The debt under-structure of 1929 and 1983 are highly similar.
I think it is very poor business to take any one theory very seriously. Even when you get a number of reliable theories all saving the same thing–fundamentals, charts, economic analyses, political considerations–your investment is no sure thing. And if it does have heavy odds in its favor and if you make enough investments when the keys all agree, you will be successful. But whenever you begin to rely on a single key–don’t. There is nothing inherent in the Dow Jones that makes it an infallible prophet of the economy. Since none of its individual components by themselves have any special knowledge, surely the sum total of the components cannot be relied upon for more intelligence.
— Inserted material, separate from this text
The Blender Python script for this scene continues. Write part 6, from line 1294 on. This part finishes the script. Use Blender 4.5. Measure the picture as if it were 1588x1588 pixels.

Could it be that almost everyone has now been seduced by the tune of the Pied Piper–marching on a childish faith to an oblivion?
I believe that at one time the Dow Jones was a much better indicator than it is today. In the olden days when the tycoons practically ran the market, they knew ahead of time what they were going to do. They probably knew also what a lot of their friends were going to do. They were insiders. Their buying was a tip-off to what was going to happen. And their selling would have been a tip-off to what was going to happen. In other words, the leading wizards were also the leaders of the market. Things don’t happen that way any more. The marketplace today is the sum total of every brain and also every numbskull who entered a transaction on that particular day.
*Most of the staunch Bears, one by one. have become Bulls. Even those who have not actually become rampant Bulls have, nevertheless, renounced the Bear for the foreseeable future. Of the letters I read, and they are many, only three others remain unqualified Bears–Tom Holt, Granville and Weiss. Former snarly Bears, but now rampant Bulls, are Dines, Russell, and Wellington.